# Work to do
Retype the data that follows line by line, exactly, and leave its pictures out.

# Exercise data

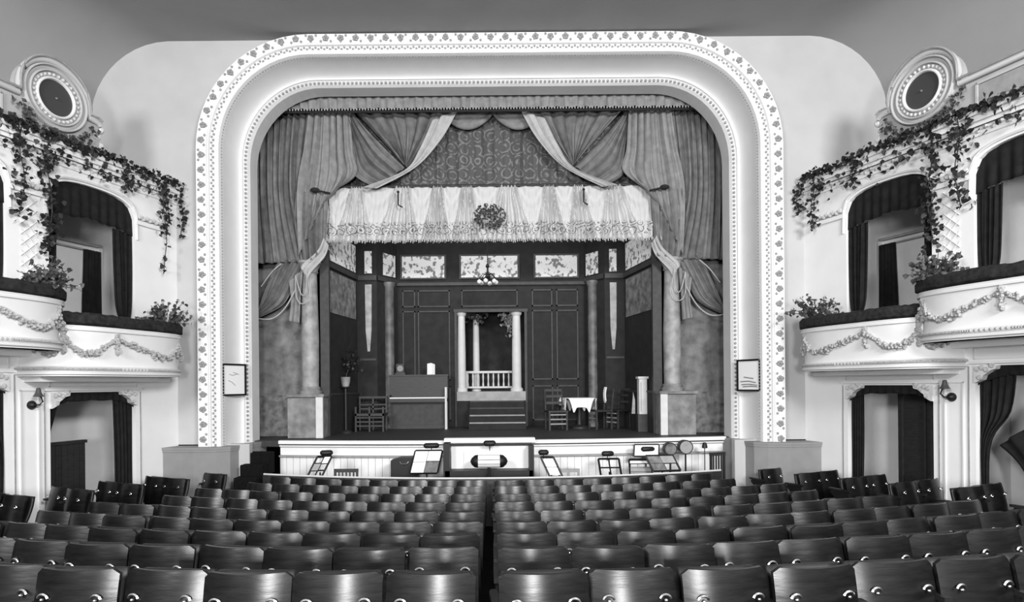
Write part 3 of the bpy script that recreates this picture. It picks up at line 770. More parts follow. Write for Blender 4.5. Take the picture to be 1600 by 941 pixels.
for side, nm in ((-1, 'left'), (1, 'right')):
    M_ = lambda pts, Y: [at(x, y, Y, side) for x, y in pts]
    def dr(name, A, B, Y, n, amp, mt, label, taper=None):
        return tag(drape_mb(M_(A, Y), M_(B, Y), n, amp, 22, ph=side + n, taper=taper).build(name, mt, smooth=True, solid=.012), label, 'curtain')
    dr('stage_leg_curtain', [(398, 150), (400, 300), (402, 412)], [(484, 160), (474, 300), (506, 408)], 13.1, 8, .06, CURTD, 'tall dark outer drape hanging at the %s edge of the stage' % nm)
    dr('fan_drape', [(482, 168), (474, 230), (462, 300), (466, 404)], [(546, 168), (551, 235), (556, 272), (512, 300), ], 12.98, 6, .055, CURT, 'lighter fan of pleats gathered to the %s corner of the canopy' % nm)
    dr('tail_drape', [(462, 300), (460, 350), (470, 408)], [(514, 298), (512, 340), (508, 405)], 13.0, 4, .05, CURTD, 'pleated tail hanging below the %s fan drape' % nm)
    dr('swag_drape', [(544, 168), (585, 215), (632, 262)], [(540, 172), (552, 240), (556, 276), (590, 295)], 13.06, 4, .05, CURTD, 'dark diagonal swag below the light fold on the %s' % nm)
    dr('upper_swag', [(546, 166), (590, 212), (632, 258)], [(706, 166), (676, 210), (636, 262)], 13.1, 6, .06, CURTD, 'grey fan of folds meeting in a point high on the %s' % nm)
    dr('lining_fold', [(716, 172), (690, 218), (650, 262), (590, 295)], [(676, 188), (656, 232), (632, 266), (566, 293)], 12.98, 2, .03, CURTL, 'pale turned-back lining of the %s inner swag' % nm)
    dr('lower_swag', [(480, 404), (462, 440), (442, 476), (404, 497)], [(438, 404), (425, 430), (412, 462), (404, 486)], 13.15, 4, .05, CURTD, 'dark tied-back lower drape beside the %s column' % nm)
    dr('swag_tail', [(452, 440), (455, 470), (452, 502)], [(474, 420), (470, 465), (468, 505)], 13.05, 2, .03, CURT, 'small hanging tail of cloth by the %s column' % nm)
    dr('column_drape', [(514, 384), (508, 402), (488, 425), (482, 436)], [(506, 372), (496, 392), (474, 412), (470, 420)], 12.95, 2, .03, CURTL, 'pale cloth end wrapping the head of the %s column' % nm)
    T = thing('drape_tassel', 'dark knotted tassel where the %s drape meets the canopy' % nm, 'tassel', tuple(at(492, 297, 12.85, side)))
    c = at(492, 297, 12.85, side)
    MB().ball(c, .075, 10, 6, (1.4, .8, .7)).build('knot', VELVET, T, smooth=True)
    MB().tube([c, at(505, 300, 12.85, side), at(516, 302, 12.88, side)], .02, 6).build('cord', VELVET, T)
    T = thing('rope_loops', 'pale looped ropes hanging by the %s column head' % nm, 'rope', tuple(at(464, 425, 12.8, side)))
    for dx, dy in ((0, 55), (5, 42)):
        MB().tube([smooth_curve(M_([(478, 420), (484 - dx, 420 + dy * .7), (474, 420 + dy), (463 + dx, 420 + dy * .8), (462, 430)], 12.93), t / 16) for t in range(17)], .011, 6).build('loop', CURTL, T)
    T = thing('rope_swag', 'pale rope edge along the bottom of the lower %s swag' % nm, 'rope', tuple(at(408, 495, 12.98, side)))
    MB().tube([smooth_curve(M_([(402, 498), (425, 498), (445, 482), (462, 452)], 12.98), t / 14) for t in range(15)], .014, 6).build('rope', CURTL, T)
    MB().tube([smooth_curve(M_([(408, 448), (425, 425), (440, 412)], 12.98), t / 8) for t in range(9)], .012, 6).build('rope', CURTL, T)
    # painted wing flat with wainscot
    T = thing('wing_flat', 'mottled grey painted wing flat behind the %s column' % nm, 'scenery', tuple(at(438, 684, 13.5, side)))
    a, b = at(392, 400, 13.5, side), at(484, 684, 13.5, side); x0, x1 = sorted((a.x, b.x))
    MB().box(x0, x1, 13.5, 13.54, STZ, a.z + .1).build('panel', PAINTW, T)
    zr = at(430, 620, 13.5, side).z
    MB().box(x0, x1, 13.47, 13.5, zr, zr + .03).build('dado_rail', TAP, T)
    MB().box(x0, x1, 13.475, 13.5, STZ, zr).build('dado', TAP, T)
    # column on pedestal
    pc = at(481, 682, 13.1, side); bx = abs(pc.x)
    T = thing('stage_column', 'grey marbled column on a square pedestal at the %s of the set' % nm, 'column', (pc.x, 13.1, STZ))
    w2 = .385; zt = at(480, 616, 13.1, side).z
    MB().box(pc.x - w2, pc.x + w2, 12.95, 13.45, STZ, zt - .06).build('pedestal', MARB, T)
    lw = side * -1   # pale strip painted as the pedestal's lit side, towards mid-stage
    e0, e1 = sorted((pc.x + lw * w2, pc.x + lw * (w2 - .15)))
    MB().box(e0, e1, 12.90, 12.955, STZ, zt - .06).build('pedestal_lit_strip', LIGHTP, T)
    MB().box(pc.x - w2 - .03, pc.x + w2 + .03, 12.87, 13.48, zt - .06, zt).build('pedestal_cap', MARB, T)
    cc = (pc.x + side * -.04, 13.2, zt); zc_ = at(480, 408, 13.1, side).z
    MB().lathe([(.0, 0), (.24, 0), (.25, .05), (.21, .09), (.22, .12), (.19, .16), (0, .17)], cc, 20).build('base', MARB, T, smooth=True)
    H = zc_ - zt
    MB().lathe([(.18, .15), (.19, H * .4), (.155, H - .25)], cc, 24).build('shaft', SETC, T, smooth=True)
    MB().lathe([(.16, H - .27), (.19, H - .24), (.17, H - .2), (.23, H - .06), (.25, H - .05), (.25, H), (0, H)], cc, 20).build('capital', SETC, T, smooth=True)

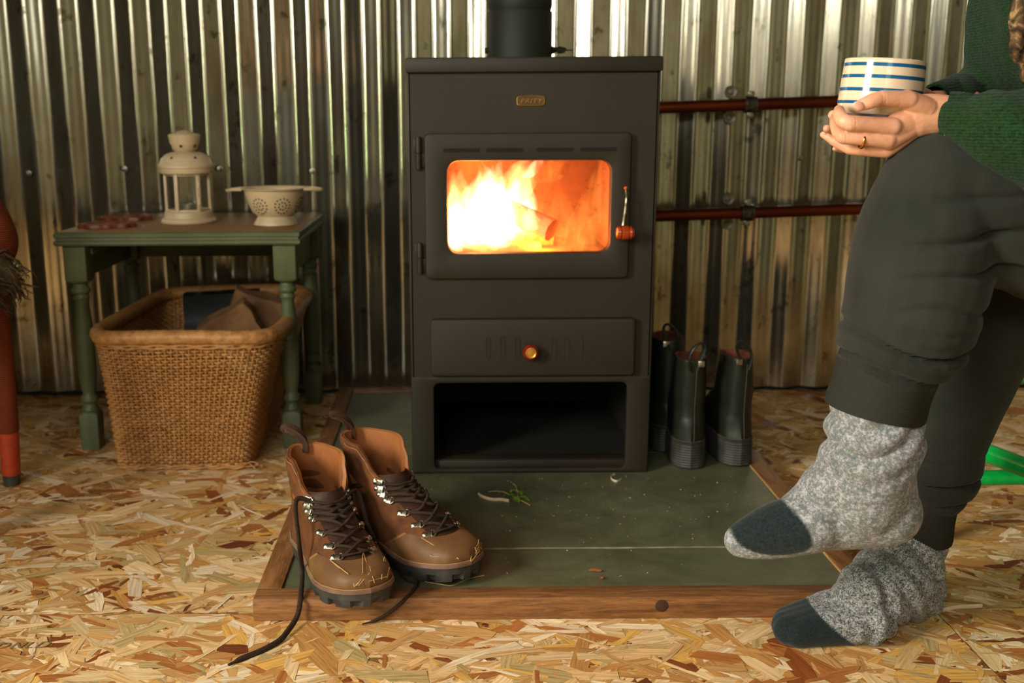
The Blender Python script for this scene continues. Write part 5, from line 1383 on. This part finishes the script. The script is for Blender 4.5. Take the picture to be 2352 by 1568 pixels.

# Solution
Write part 3 of the bpy script that recreates this picture. It picks up at line 770. More parts follow. Write for Blender 4.5. Take the picture to be 1600 by 941 pixels.
for side, nm in ((-1, 'left'), (1, 'right')):
    M_ = lambda pts, Y: [at(x, y, Y, side) for x, y in pts]
    def dr(name, A, B, Y, n, amp, mt, label, taper=None):
        return tag(drape_mb(M_(A, Y), M_(B, Y), n, amp, 22, ph=side + n, taper=taper).build(name, mt, smooth=True, solid=.012), label, 'curtain')
    dr('stage_leg_curtain', [(398, 150), (400, 300), (402, 412)], [(484, 160), (474, 300), (506, 408)], 13.1, 8, .06, CURTD, 'tall dark outer drape hanging at the %s edge of the stage' % nm)
    dr('fan_drape', [(482, 168), (474, 230), (462, 300), (466, 404)], [(546, 168), (551, 235), (556, 272), (512, 300), ], 12.98, 6, .055, CURT, 'lighter fan of pleats gathered to the %s corner of the canopy' % nm)
    dr('tail_drape', [(462, 300), (460, 350), (470, 408)], [(514, 298), (512, 340), (508, 405)], 13.0, 4, .05, CURTD, 'pleated tail hanging below the %s fan drape' % nm)
    dr('swag_drape', [(544, 168), (585, 215), (632, 262)], [(540, 172), (552, 240), (556, 276), (590, 295)], 13.06, 4, .05, CURTD, 'dark diagonal swag below the light fold on the %s' % nm)
    dr('upper_swag', [(546, 166), (590, 212), (632, 258)], [(706, 166), (676, 210), (636, 262)], 13.1, 6, .06, CURTD, 'grey fan of folds meeting in a point high on the %s' % nm)
    dr('lining_fold', [(716, 172), (690, 218), (650, 262), (590, 295)], [(676, 188), (656, 232), (632, 266), (566, 293)], 12.98, 2, .03, CURTL, 'pale turned-back lining of the %s inner swag' % nm)
    dr('lower_swag', [(480, 404), (462, 440), (442, 476), (404, 497)], [(438, 404), (425, 430), (412, 462), (404, 486)], 13.15, 4, .05, CURTD, 'dark tied-back lower drape beside the %s column' % nm)
    dr('swag_tail', [(452, 440), (455, 470), (452, 502)], [(474, 420), (470, 465), (468, 505)], 13.05, 2, .03, CURT, 'small hanging tail of cloth by the %s column' % nm)
    dr('column_drape', [(514, 384), (508, 402), (488, 425), (482, 436)], [(506, 372), (496, 392), (474, 412), (470, 420)], 12.95, 2, .03, CURTL, 'pale cloth end wrapping the head of the %s column' % nm)
    T = thing('drape_tassel', 'dark knotted tassel where the %s drape meets the canopy' % nm, 'tassel', tuple(at(492, 297, 12.85, side)))
    c = at(492, 297, 12.85, side)
    MB().ball(c, .075, 10, 6, (1.4, .8, .7)).build('knot', VELVET, T, smooth=True)
    MB().tube([c, at(505, 300, 12.85, side), at(516, 302, 12.88, side)], .02, 6).build('cord', VELVET, T)
    T = thing('rope_loops', 'pale looped ropes hanging by the %s column head' % nm, 'rope', tuple(at(464, 425, 12.8, side)))
    for dx, dy in ((0, 55), (5, 42)):
        MB().tube([smooth_curve(M_([(478, 420), (484 - dx, 420 + dy * .7), (474, 420 + dy), (463 + dx, 420 + dy * .8), (462, 430)], 12.93), t / 16) for t in range(17)], .011, 6).build('loop', CURTL, T)
    T = thing('rope_swag', 'pale rope edge along the bottom of the lower %s swag' % nm, 'rope', tuple(at(408, 495, 12.98, side)))
    MB().tube([smooth_curve(M_([(402, 498), (425, 498), (445, 482), (462, 452)], 12.98), t / 14) for t in range(15)], .014, 6).build('rope', CURTL, T)
    MB().tube([smooth_curve(M_([(408, 448), (425, 425), (440, 412)], 12.98), t / 8) for t in range(9)], .012, 6).build('rope', CURTL, T)
    # painted wing flat with wainscot
    T = thing('wing_flat', 'mottled grey painted wing flat behind the %s column' % nm, 'scenery', tuple(at(438, 684, 13.5, side)))
    a, b = at(392, 400, 13.5, side), at(484, 684, 13.5, side); x0, x1 = sorted((a.x, b.x))
    MB().box(x0, x1, 13.5, 13.54, STZ, a.z + .1).build('panel', PAINTW, T)
    zr = at(430, 620, 13.5, side).z
    MB().box(x0, x1, 13.47, 13.5, zr, zr + .03).build('dado_rail', TAP, T)
    MB().box(x0, x1, 13.475, 13.5, STZ, zr).build('dado', TAP, T)
    # column on pedestal
    pc = at(481, 682, 13.1, side); bx = abs(pc.x)
    T = thing('stage_column', 'grey marbled column on a square pedestal at the %s of the set' % nm, 'column', (pc.x, 13.1, STZ))
    w2 = .385; zt = at(480, 616, 13.1, side).z
    MB().box(pc.x - w2, pc.x + w2, 12.95, 13.45, STZ, zt - .06).build('pedestal', MARB, T)
    lw = side * -1   # pale strip painted as the pedestal's lit side, towards mid-stage
    e0, e1 = sorted((pc.x + lw * w2, pc.x + lw * (w2 - .15)))
    MB().box(e0, e1, 12.90, 12.955, STZ, zt - .06).build('pedestal_lit_strip', LIGHTP, T)
    MB().box(pc.x - w2 - .03, pc.x + w2 + .03, 12.87, 13.48, zt - .06, zt).build('pedestal_cap', MARB, T)
    cc = (pc.x + side * -.04, 13.2, zt); zc_ = at(480, 408, 13.1, side).z
    MB().lathe([(.0, 0), (.24, 0), (.25, .05), (.21, .09), (.22, .12), (.19, .16), (0, .17)], cc, 20).build('base', MARB, T, smooth=True)
    H = zc_ - zt
    MB().lathe([(.18, .15), (.19, H * .4), (.155, H - .25)], cc, 24).build('shaft', SETC, T, smooth=True)
    MB().lathe([(.16, H - .27), (.19, H - .24), (.17, H - .2), (.23, H - .06), (.25, H - .05), (.25, H), (0, H)], cc, 20).build('capital', SETC, T, smooth=True)

The Blender Python script for this scene continues. Write part 5, from line 1383 on. This part finishes the script. The script is for Blender 4.5. Take the picture to be 2352 by 1568 pixels.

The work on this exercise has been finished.